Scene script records
start
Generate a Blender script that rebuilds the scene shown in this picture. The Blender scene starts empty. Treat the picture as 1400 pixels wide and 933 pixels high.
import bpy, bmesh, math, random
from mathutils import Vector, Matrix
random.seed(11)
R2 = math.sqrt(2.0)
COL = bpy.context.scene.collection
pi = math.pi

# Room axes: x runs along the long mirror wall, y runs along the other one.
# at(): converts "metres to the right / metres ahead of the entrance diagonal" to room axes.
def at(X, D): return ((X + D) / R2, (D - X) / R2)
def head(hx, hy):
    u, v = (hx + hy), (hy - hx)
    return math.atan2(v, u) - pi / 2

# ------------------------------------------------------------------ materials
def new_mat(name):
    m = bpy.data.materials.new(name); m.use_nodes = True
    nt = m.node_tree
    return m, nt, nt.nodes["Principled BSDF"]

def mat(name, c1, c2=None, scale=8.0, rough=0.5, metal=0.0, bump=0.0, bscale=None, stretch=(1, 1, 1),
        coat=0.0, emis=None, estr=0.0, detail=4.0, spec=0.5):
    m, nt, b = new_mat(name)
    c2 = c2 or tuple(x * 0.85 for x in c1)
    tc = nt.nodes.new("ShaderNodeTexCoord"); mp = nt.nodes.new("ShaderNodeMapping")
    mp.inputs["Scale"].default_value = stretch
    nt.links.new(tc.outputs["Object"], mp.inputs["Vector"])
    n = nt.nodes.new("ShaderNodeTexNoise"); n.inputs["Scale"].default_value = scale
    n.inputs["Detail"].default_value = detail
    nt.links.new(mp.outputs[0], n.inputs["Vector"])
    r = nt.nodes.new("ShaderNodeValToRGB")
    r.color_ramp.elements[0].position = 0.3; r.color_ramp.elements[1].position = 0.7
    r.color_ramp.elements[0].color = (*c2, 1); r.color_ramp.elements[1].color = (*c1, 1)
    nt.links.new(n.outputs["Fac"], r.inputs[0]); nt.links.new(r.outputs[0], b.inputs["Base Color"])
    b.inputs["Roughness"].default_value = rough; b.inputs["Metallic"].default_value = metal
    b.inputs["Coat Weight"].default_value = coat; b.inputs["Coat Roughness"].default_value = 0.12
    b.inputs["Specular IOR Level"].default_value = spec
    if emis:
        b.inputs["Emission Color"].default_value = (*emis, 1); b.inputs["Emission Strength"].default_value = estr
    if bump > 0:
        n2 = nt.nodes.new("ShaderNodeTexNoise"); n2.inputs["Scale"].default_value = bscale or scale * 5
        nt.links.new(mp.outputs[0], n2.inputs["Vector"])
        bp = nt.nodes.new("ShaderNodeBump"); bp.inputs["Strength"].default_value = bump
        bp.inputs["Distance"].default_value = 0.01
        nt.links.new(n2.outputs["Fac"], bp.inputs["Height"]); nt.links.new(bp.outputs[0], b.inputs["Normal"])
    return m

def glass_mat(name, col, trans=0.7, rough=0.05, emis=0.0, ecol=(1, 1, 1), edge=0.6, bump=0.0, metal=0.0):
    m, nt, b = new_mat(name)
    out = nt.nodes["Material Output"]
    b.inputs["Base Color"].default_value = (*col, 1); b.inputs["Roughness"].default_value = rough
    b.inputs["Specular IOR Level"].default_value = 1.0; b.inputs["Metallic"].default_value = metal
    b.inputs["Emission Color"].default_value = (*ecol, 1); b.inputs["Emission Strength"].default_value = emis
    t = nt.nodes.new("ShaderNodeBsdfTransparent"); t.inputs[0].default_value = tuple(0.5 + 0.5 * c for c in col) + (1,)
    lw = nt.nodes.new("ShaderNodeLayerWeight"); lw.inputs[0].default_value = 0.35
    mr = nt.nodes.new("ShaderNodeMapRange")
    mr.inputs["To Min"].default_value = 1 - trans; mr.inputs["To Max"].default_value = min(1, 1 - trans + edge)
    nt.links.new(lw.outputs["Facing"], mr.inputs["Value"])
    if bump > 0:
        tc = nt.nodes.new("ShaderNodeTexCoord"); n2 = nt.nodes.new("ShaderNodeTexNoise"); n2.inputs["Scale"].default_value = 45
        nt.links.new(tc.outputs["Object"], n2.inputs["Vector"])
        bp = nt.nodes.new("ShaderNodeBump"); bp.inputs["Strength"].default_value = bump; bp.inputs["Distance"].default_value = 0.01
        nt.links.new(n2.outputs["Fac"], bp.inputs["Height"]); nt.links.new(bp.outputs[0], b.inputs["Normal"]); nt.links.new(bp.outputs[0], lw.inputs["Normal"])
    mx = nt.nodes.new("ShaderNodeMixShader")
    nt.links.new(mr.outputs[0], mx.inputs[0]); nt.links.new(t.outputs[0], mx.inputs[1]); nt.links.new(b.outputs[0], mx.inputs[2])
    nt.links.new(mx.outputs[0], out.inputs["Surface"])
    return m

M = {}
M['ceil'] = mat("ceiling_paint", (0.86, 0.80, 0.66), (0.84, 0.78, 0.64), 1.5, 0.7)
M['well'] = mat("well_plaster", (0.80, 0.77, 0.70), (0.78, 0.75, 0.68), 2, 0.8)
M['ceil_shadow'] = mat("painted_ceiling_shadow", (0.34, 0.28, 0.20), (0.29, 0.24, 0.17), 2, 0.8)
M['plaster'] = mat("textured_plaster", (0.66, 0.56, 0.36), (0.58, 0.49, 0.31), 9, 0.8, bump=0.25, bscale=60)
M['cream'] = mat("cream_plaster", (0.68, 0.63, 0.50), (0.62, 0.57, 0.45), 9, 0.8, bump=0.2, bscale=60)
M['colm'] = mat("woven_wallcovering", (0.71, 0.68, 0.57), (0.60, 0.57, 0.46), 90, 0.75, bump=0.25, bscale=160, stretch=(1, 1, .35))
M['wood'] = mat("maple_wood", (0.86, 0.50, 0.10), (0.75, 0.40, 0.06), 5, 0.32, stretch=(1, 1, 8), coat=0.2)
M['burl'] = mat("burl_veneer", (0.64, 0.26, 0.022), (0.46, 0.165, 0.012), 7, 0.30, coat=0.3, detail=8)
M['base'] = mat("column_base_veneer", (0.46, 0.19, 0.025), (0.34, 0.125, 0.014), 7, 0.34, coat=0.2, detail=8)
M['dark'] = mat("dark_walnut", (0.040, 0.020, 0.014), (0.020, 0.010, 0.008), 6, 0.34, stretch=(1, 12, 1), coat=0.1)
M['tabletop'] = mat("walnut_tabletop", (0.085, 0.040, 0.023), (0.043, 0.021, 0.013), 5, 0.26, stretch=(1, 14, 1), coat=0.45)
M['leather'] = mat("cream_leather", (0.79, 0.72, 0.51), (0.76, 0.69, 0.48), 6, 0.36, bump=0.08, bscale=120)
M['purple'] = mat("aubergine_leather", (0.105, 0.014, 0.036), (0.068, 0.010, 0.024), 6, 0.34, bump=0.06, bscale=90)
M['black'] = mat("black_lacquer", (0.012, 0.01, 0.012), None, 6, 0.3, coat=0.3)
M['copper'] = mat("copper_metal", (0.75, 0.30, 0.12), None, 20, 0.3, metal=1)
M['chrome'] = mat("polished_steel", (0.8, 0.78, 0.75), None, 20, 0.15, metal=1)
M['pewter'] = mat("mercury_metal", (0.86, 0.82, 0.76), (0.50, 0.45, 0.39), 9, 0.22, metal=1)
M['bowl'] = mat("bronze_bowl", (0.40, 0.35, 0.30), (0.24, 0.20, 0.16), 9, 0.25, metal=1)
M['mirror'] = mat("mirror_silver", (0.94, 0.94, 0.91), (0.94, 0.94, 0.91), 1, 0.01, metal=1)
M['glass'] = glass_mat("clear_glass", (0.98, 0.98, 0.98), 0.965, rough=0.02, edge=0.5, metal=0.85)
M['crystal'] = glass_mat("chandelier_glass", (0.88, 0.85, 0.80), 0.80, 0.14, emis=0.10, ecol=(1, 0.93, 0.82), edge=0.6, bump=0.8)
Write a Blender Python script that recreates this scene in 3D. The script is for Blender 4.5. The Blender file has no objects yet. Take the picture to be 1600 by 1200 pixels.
end
# What to produce
Please transcribe, exactly and with nothing added, the lines from the first line of the material above through the line that contains "return math.atan2(v, u) - pi / 2".

# Reply
Generate a Blender script that rebuilds the scene shown in this picture. The Blender scene starts empty. Treat the picture as 1400 pixels wide and 933 pixels high.
import bpy, bmesh, math, random
from mathutils import Vector, Matrix
random.seed(11)
R2 = math.sqrt(2.0)
COL = bpy.context.scene.collection
pi = math.pi

# Room axes: x runs along the long mirror wall, y runs along the other one.
# at(): converts "metres to the right / metres ahead of the entrance diagonal" to room axes.
def at(X, D): return ((X + D) / R2, (D - X) / R2)
def head(hx, hy):
    u, v = (hx + hy), (hy - hx)
    return math.atan2(v, u) - pi / 2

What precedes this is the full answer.